Doctor of Philosophy (PhD)

Department

Educational Leadership and School Counseling

Committee Chair

Rose McNeese

Committee Chair Department

Educational Leadership and School Counseling

Committee Member 2

Kyna Shelley

Committee Member 2 Department

Educational Leadership and School Counseling

Committee Member 3

David E. Lee

Committee Member 3 Department

Educational Leadership and School Counseling

Committee Member 4

Stanley Benigno

Committee Member 4 Department

Educational Leadership and School Counseling

Abstract

This causal-comparative study examined reported practices by principals when hiring assistant principals. Two hypotheses were under investigation. The first hypothesis was Principals will hire assistant principals with similar characteristics rather than hire assistant principals with dissimilar characteristics, and the second hypothesis was Principals who use structured interviews to hire assistant principals will hire assistant principals with dissimilar characteristics more often than principals who use unstructured interviews to hire their assistant principals. Over 100 principals and their assistant principals from three school districts were invited to participate.
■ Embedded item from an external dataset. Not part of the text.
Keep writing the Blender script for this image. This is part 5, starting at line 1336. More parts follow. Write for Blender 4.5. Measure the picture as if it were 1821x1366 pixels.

Sixty-three principals and 67 assistant principals participated in the study. The responses from 48 matched pairs of principals and their assistant principals were used to investigate the hypotheses. All participants were asked to complete two Big Five personality inventories. Principals answered the questionnaires about themselves, and then they answered another questionnaire about their assistant principals. Assistant principals answered questions about themselves, and on the second questionnaire, they answered the questions based on how they thought their principals perceived them. Similarity index scores were created for the Big Five personality traits and demographic characteristics, and the responses to the interview format used by principals provided data for the analyses. The independent variables were the type of interview (structured or unstructured) and whether the assistant principal was hired by the principal. The dependent variables were the Big Five Inventory similarity indexes and the demographic similarity indexes. No statistically significant differences were found among the similarity indexes. In each comparison made between the principal/assistant principal pairs, the average personality indexes were low, indicating that the principal/assistant principal pairs were similar in personality; however, the demographics similarity index was high, indicating pairs were not as similar in demographics as they were in personality. No statistically significant differences in principal/assistant principal similarity index scores and the demographic similarity index scores of the comparisons between the types of interview used and if the principals hired the assistant principals were found.